There was one more course of action left and if that didn’t work, I was going to go into the house and slit my wrists (figuratively).

I returned to the Hole of Guilt and searched for the little white egg sac which I found.  Then I searched for Mrs Spider who had finally stopped her panicked flee from the Garden Fork from Hell and was taking a rest under a weed (she had a wide variety of options I might add).  As carefully as I could I put the little egg sac down close to her but not too close to scare her.  Unfortunately she was indeed frightened by this hulking hand coming down towards her and she started her panicked run again.  Her path of flight took her straight passed her lost egg sac.  And then something really incredible happened.

She stopped, mid-stride, had a look at the sac and it was almost as if she said “Oh, that’s mine!”  Quickly, she gathered it up with her front legs and scuttled away on her remaining six.

I thought that was pretty awesomely cool!  I won’t mention that later, when I had moved on to another section of the flower bed to start weeding I disturbed Mrs Spider again.  Watching her carrying her rather grubby looking egg sac reminded me of refugees fleeing a war zone… oh, wait, I did just mention it.  Well, in the end I decided to call it a day and really leave her in peace.

This passed weekend I was lucky to have another “Aw Shucks!” moment.  On Saturday Flyboy and I were indulging in our favourite past-times – he was surfing the sexy chicks thread on his aviation forum and the feline furries and I were sitting in the sun in the bar/braai/library, me with a book.
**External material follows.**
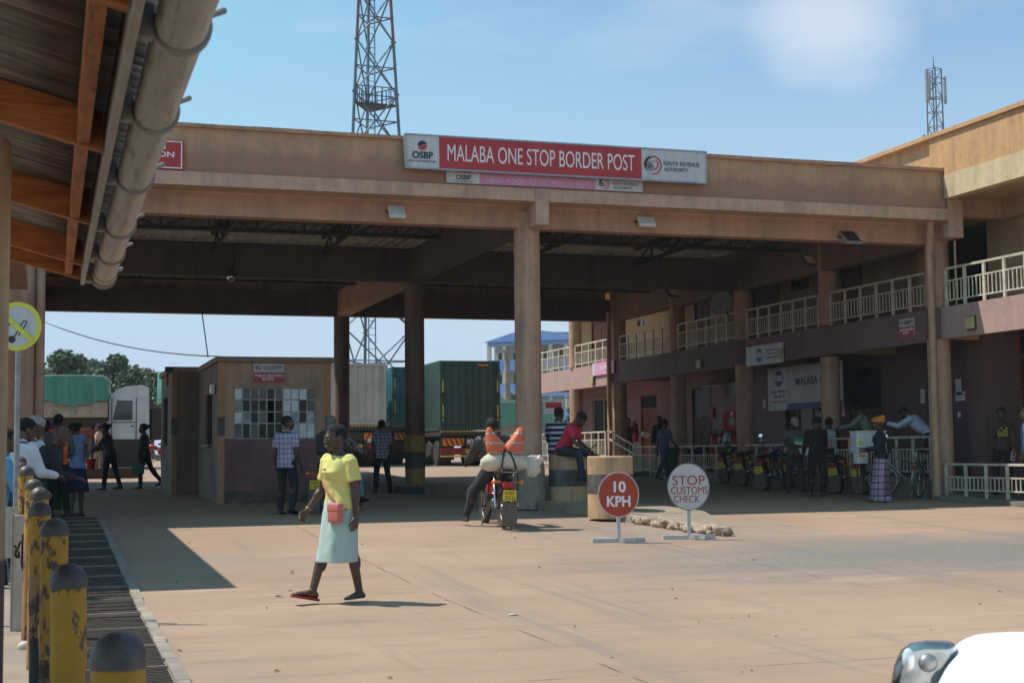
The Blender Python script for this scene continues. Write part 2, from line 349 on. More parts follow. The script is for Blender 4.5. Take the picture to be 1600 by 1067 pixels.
# raised kerb / traffic island down the middle
kerbp=streaked('faded kerb paint',(.34,.25,.155),(.12,.1,.08),amt=.8,sc=2)
isl_top=mat('island screed',(.33,.26,.19),.95,c2=(.2,.16,.125),sc=3,bump=.5,bsc=30)
blackk=streaked('black kerb paint',(.045,.042,.04),(.18,.15,.12),amt=.8,sc=2)
def strip(name,left,right,hgt,mats,seg=1.2):
    """kerbed island between two polylines of (x,y)"""
    mb=MB(); 
    def res(pl,n):
        ls=[0]
        for a,b in zip(pl,pl[1:]): ls.append(ls[-1]+math.dist(a,b))
        o=[]
        for i in range(n+1):
            t=ls[-1]*i/n; k=max(j for j in range(len(ls)) if ls[j]<=t+1e-9); k=min(k,len(pl)-2); q=(t-ls[k])/(ls[k+1]-ls[k]+1e-9)
            o.append((pl[k][0]+(pl[k+1][0]-pl[k][0])*q,pl[k][1]+(pl[k+1][1]-pl[k][1])*q))
        return o
    n=24; A=res(left,n); B=res(right,n)
    for i in range(n+1):
        hh=hgt*min(1,.45+i*.25) if i<3 else hgt
        jit=lambda s_: noise.noise(Vector((i*1.7,s_,3)))*.03
        za=gz(A[i][1])-.02; zb=gz(B[i][1])-.02
        mb.v+= [Vector((A[i][0],A[i][1],za)),Vector((A[i][0]+.03+jit(1),A[i][1],za+hh+jit(2)*.5)),Vector((B[i][0]-.03,B[i][1],zb+hh+jit(3)*.5)),Vector((B[i][0],B[i][1],zb))]
    for i in range(n):
        a=4*i
        mb.f+= [(a,a+4,a+5,a+1),(a+1,a+5,a+6,a+2),(a+2,a+6,a+7,a+3)]
        k=1 if i%4 in (1,) else 2 if i%4==3 else 1
        mb.m+=[k if i>5 else 0,0,k if i>5 else 0]
    mb.f+=[(0,1,2,3),(4*n+3,4*n+2,4*n+1,4*n)]; mb.m+=[0,0]
    return mb.build(name,mats)
k0=onG(1130,838); k1=onG(900,806); 
KE=[(lambda p:(p.x,p.y))(onG(a_,b_)) for a_,b_ in((1128,838),(1060,828),(985,817),(900,806),(830,796),(760,786),(700,775))]+[(7.65,33),(7.7,47)]

tag(strip('pavement',KE,[(k0.x+.35,k0.y+.35),(10.3,21.4),(9.9,23),(9.6,26),(9.4,28),(9.35,30),(9.3,32),(9.3,34),(9.3,47)],.19,[isl_top,kerbp,blackk]),kind='structure')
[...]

Anyone who has cats or is familiar with their behaviour will know what I am talking about when I say Hades Cat, the old hag, suddenly started with the Kitty Has Spotted Birdie noises.  These noises are difficult to explain, they aren’t a meow, more like a croaky ee-ee-ee-ee, as if the cat has got a rubber band around the muzzle and can’t open its mouth fully.  This is a common occurrence when sitting the bar/braai/library because there are usually a number of birdies sitting on the balcony – swallows, martins, wagtails, the works.  So, I looked up to see which feathered friend was gracing us with its presence and giving Hades Cats the Feline Fits.
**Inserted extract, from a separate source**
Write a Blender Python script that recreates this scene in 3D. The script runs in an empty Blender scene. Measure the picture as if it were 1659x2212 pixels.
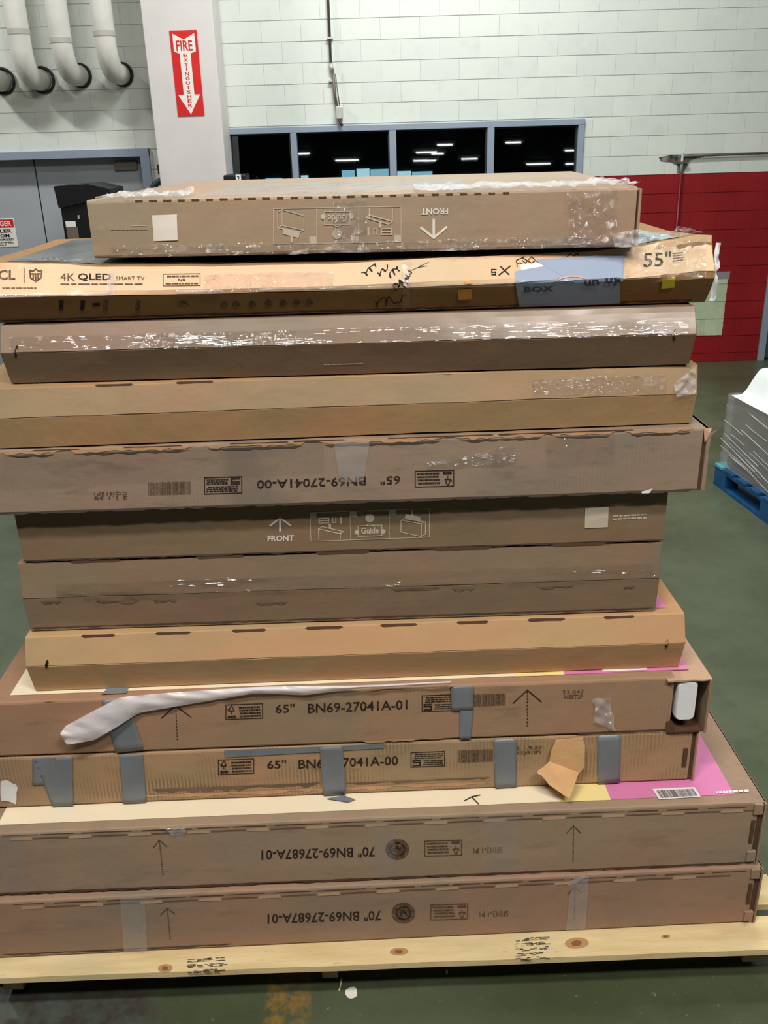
import bpy, bmesh, math, random
from mathutils import Vector, Matrix, noise
C = bpy.context.scene.collection
random.seed(7)

# ------------------------------------------------------------------ camera
IW, IH = 1659.0, 2212.0
FPX, PITCH, ROLL, CZ = 1960.0, math.radians(22.4), 0.028, 2.05
FW = Vector((0, math.cos(PITCH), -math.sin(PITCH)))
_r0 = Vector((1, 0, 0)); _u0 = _r0.cross(FW)
RT = _r0*math.cos(ROLL) - _u0*math.sin(ROLL)
UP = _r0*math.sin(ROLL) + _u0*math.cos(ROLL)
CAM = Vector((0, 0, CZ))
cd = bpy.data.cameras.new('camera'); cam = bpy.data.objects.new('camera', cd); C.objects.link(cam)
m = Matrix((RT, UP, -FW)).transposed().to_4x4(); m.translation = CAM
cam.matrix_world = m
cd.sensor_fit = 'HORIZONTAL'; cd.sensor_width = 36.0; cd.lens = 36.0*FPX/IW
cd.clip_start = .02; cd.clip_end = 200
bpy.context.scene.camera = cam
vs = bpy.context.scene.view_settings
vs.view_transform = 'Standard'; vs.look = 'None'; vs.gamma = 1; vs.use_curve_mapping = False
vs.exposure = 0.35

# ------------------------------------------------------------------ world and lamps
w = bpy.data.worlds.new('hall_air'); bpy.context.scene.world = w; w.use_nodes = True
w.node_tree.nodes['Background'].inputs[0].default_value = (0.80, 0.86, 0.84, 1)
w.node_tree.nodes['Background'].inputs[1].default_value = 0.13
def area(name, loc, aim, sx, sy, power, col=(1, .97, .9)):
    l = bpy.data.lights.new(name, 'AREA'); l.shape = 'RECTANGLE'; l.size = sx; l.size_y = sy
    l.energy = power; l.color = col
    o = bpy.data.objects.new(name, l); C.objects.link(o); o.location = loc
    o.rotation_euler = (Vector(aim) - Vector(loc)).to_track_quat('-Z', 'Y').to_euler()
    return o
area('hall_lamp', (-0.9, -.2, 5.0), (-0.9, .7, 0), 1.5, .3, 125, (1, .95, .87))
area('hall_lamp', (1.5, -1.1, 5.0), (1.5, .5, 0), 1.5, .3, 125, (1, .95, .88))
area('hall_lamp', (0.2, 3.2, 5.1), (0.2, 3.2, 0), 2.4, .4, 70, (.97, 1, .97))
area('hall_lamp', (0.5, 6.0, 5.0), (0.5, 7.6, 1.8), 1.8, .35, 130, (.97, 1, .97))
area('hall_lamp', (-4.8, 6.0, 4.95), (-3.2, 8.2, 2.0), .6, .2, 70, (1, .98, .93))
area('hall_lamp', (3.6, 3.0, 5.1), (3.6, 3.2, 0), 2.4, .4, 34, (.97, 1, .95))

# ------------------------------------------------------------------ pixel -> place helpers
def ray(x, y): return (FW*FPX + RT*(x - IW/2) - UP*(y - IH/2)).normalized()
def atz(x, y, z):
    r = ray(x, y); return CAM + r*((z - CZ)/r.z)
def aty(x, y, Y):
    r = ray(x, y); return CAM + r*(Y/r.y)

# ------------------------------------------------------------------ object helpers
def tag(o, label=None, cat=None, group=None, kind=None):
    if label: o['label'] = label
    if cat: o['category'] = cat
    if group: o['group'] = group
    if kind: o['kind'] = kind
    return o
def empty(name, loc, rz=0, **k):
    o = bpy.data.objects.new(name, None); C.objects.link(o); o.location = loc; o.rotation_euler = (0, 0, rz)
    o.empty_display_size = .1
    return tag(o, **k)
def mesh(name, verts, faces, mat, parent=None, smooth=False, fmats=None, **k):
    me = bpy.data.meshes.new(name); me.from_pydata([tuple(v) for v in verts], [], faces)
    mats = mat if isinstance(mat, (list, tuple)) else [mat]
    for q in mats: me.materials.append(q)
    if fmats:
        for p, i in zip(me.polygons, fmats): p.material_index = i
    if smooth:
        for p in me.polygons: p.use_smooth = True
    me.update()
    o = bpy.data.objects.new(name, me); C.objects.link(o)
    if parent: o.parent = parent
    return tag(o, **k)
class MB:
    def __init__(s): s.v = []; s.f = []
    def add(s, v, f):
        n = len(s.v); s.v += [tuple(a) for a in v]; s.f += [tuple(i+n for i in q) for q in f]; return s
    def box(s, a, b):
        (x0, y0, z0), (x1, y1, z1) = a, b
        return s.add([(x0,y0,z0),(x1,y0,z0),(x1,y1,z0),(x0,y1,z0),(x0,y0,z1),(x1,y0,z1),(x1,y1,z1),(x0,y1,z1)],
              [(0,3,2,1),(4,5,6,7),(0,1,5,4),(1,2,6,5),(2,3,7,6),(3,0,4,7)])
    def tube(s, pts, r, n=16, caps=True):
        rr = r if isinstance(r, (list, tuple)) else [r]*len(pts)
        pts = [Vector(p) for p in pts]; base = len(s.v); prev = None
        for i, p in enumerate(pts):
            t = (pts[min(i+1, len(pts)-1)] - pts[max(i-1, 0)]).normalized()
            a = prev if prev else (Vector((1,0,0)) if abs(t.x) < .8 else Vector((0,1,0)))
            a = (a - t*a.dot(t)).normalized(); prev = a; b = t.cross(a)
            for j in range(n):
                q = 2*math.pi*j/n; s.v.append(tuple(p + (a*math.cos(q) + b*math.sin(q))*rr[i]))
        for i in range(len(pts)-1):
            for j in range(n):
                j2 = (j+1) % n; o = base+i*n
                s.f.append((o+j, o+j2, o+n+j2, o+n+j))
        if caps:
            s.f.append(tuple(base+j for j in reversed(range(n)))); o = base+(len(pts)-1)*n
            s.f.append(tuple(o+j for j in range(n)))
        return s
    def torus(s, c, axis, R, r, n=24, k=10):
        c = Vector(c); ax = Vector(axis).normalized(); a = ax.orthogonal().normalized(); b = ax.cross(a); base = len(s.v)
        for i in range(n):
            q = 2*math.pi*i/n; d = a*math.cos(q)+b*math.sin(q)
            for j in range(k):
                p = 2*math.pi*j/k; s.v.append(tuple(c + d*(R+r*math.cos(p)) + ax*r*math.sin(p)))
        for i in range(n):
            for j in range(k):
                s.f.append((base+i*k+j, base+((i+1)%n)*k+j, base+((i+1)%n)*k+(j+1)%k, base+i*k+(j+1)%k))
        return s
    def build(s, name, mat, parent=None, smooth=False, bevel=0, **k):
        o = mesh(name, s.v, s.f, mat, parent, smooth, **k)
        if bevel:
            b = o.modifiers.new('bevel', 'BEVEL'); b.width = bevel; b.segments = 2; b.limit_method = 'ANGLE'
        return o

# ------------------------------------------------------------------ materials
def lin(c):
    c = c/255.0
    return c/12.92 if c <= .04045 else ((c+.055)/1.055)**2.4
def rgb(r, g, b): return (lin(r), lin(g), lin(b), 1)
class NT:
    def __init__(s, name):
        s.m = bpy.data.materials.new(name); s.m.use_nodes = True; s.t = s.m.node_tree; s.n = s.t.nodes
        s.b = s.n['Principled BSDF']
    def new(s, typ, **k):
        n = s.n.new(typ)
        for a, v in k.items(): setattr(n, a, v)
        return n
    def link(s, a, b): s.t.links.new(a, b)
    def coord(s, kind='Object', scale=(1,1,1), loc=(0,0,0)):
        c = s.new('ShaderNodeTexCoord'); mp = s.new('ShaderNodeMapping')
        mp.inputs['Scale'].default_value = scale; mp.inputs['Location'].default_value = loc
        s.link(c.outputs[kind], mp.inputs[0]); return mp.outputs[0]
    def noise(s, co, scale, detail=4, rough=.55):
        n = s.new('ShaderNodeTexNoise'); n.inputs['Scale'].default_value = scale
        n.inputs['Detail'].default_value = detail; n.inputs['Roughness'].default_value = rough
        s.link(co, n.inputs['Vector']); return n.outputs[0]
    def ramp(s, f, a, b, va=0., vb=1.):
        r = s.new('ShaderNodeMapRange'); r.inputs[1].default_value = a; r.inputs[2].default_value = b
        r.inputs[3].default_value = va; r.inputs[4].default_value = vb; s.link(f, r.inputs[0]); return r.outputs[0]
    def mix(s, f, a, b, mode='MIX'):
        n = s.new('ShaderNodeMix', data_type='RGBA', blend_type=mode)
        for sock, v in ((n.inputs[0], f), (n.inputs[6], a), (n.inputs[7], b)):
            if hasattr(v, 'is_linked'): s.link(v, sock)
            else: sock.default_value = v
        return n.outputs[2]
    def math(s, op, a, b=0.):
        n = s.new('ShaderNodeMath', operation=op)
        for i, v in enumerate((a, b)):
            if hasattr(v, 'is_linked'): s.link(v, n.inputs[i])
            else: n.inputs[i].default_value = v
        return n.outputs[0]
    def bump(s, h, strength=.3, dist=.002):
        b = s.new('ShaderNodeBump'); b.inputs['Strength'].default_value = strength; b.inputs['Distance'].default_value = dist
        s.link(h, b.inputs['Height']); s.link(b.outputs[0], s.b.inputs['Normal']); return b
    def setc(s, c):
        if hasattr(c, 'is_linked'): s.link(c, s.b.inputs['Base Color'])
        else: s.b.inputs['Base Color'].default_value = c
def plain(name, col, rough=.6, metal=0, var=.10, bump=.15, scale=30, spec=.5):
    t = NT(name); co = t.coord()
    n = t.noise(co, scale*.25, 3)
    d = tuple(c*(1-var*1.6) for c in col[:3])+(1,)
    t.setc(t.mix(t.ramp(n, .3, .7), d, col))
    t.b.inputs['Roughness'].default_value = rough; t.b.inputs['Metallic'].default_value = metal
    t.b.inputs['Specular IOR Level'].default_value = spec
    if bump: t.bump(t.noise(co, scale, 3), bump, .002)
    return t.m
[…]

A very large Steppe Buzzard was perched rather arrogantly on the railing, surveying its territory.  It was about four metres away from me, if not less.  Yes, I do have a rather ambitious cat!

Naturally I froze, hoping the bird would stay a while, while Hades Cat serenaded me with those strangled sounds.  Then, just as I was wondering how I am going to manage to get my camera, with a big swoop, it flew off.  I know I am one of those people who go gooey when it comes to animals but this was one of those moments when you feel honoured.  How often do you get a large bird of prey sitting right outside your window?

Farm life can really be special at times.  And, if Mr Kafka is on the money, I will hopefully never grow old.  :-D

4 Responses

  1. wow… thats incredible!
    and to put your mind at ease a wee bit- mrs spider was prolly a wolf spider if she was carrying her egg sac, and they do not make webs but move all the time. they’re hunters not web dwellers. so you might have given her a fright- but you didn’t break her web or anything.
    :)

  2. LOL. This is the best post I’ve read all day! Can’t… stop… giggling…

  3. Angel: When I posted this entry I was so hoping you were going to read it because I knew you would give me some decent scientific feedback. I’m glad Mrs Wolfspider will not be destined to forever wander the flowerbed, lamenting the loss of her home. You have made me feel much better, thank you.

    Tamara: Why, thank you. :-D It is always an honour to make other people laugh as a result of the fact that I am neurotic. My work here is done.

  4. WOW. I am both envious and touched by your close encounters with the local critters both big and small.

    Mrs spider sent me an sms to please say thanks to you when we spoke. In the panic of the moment she misunderstood what was happening.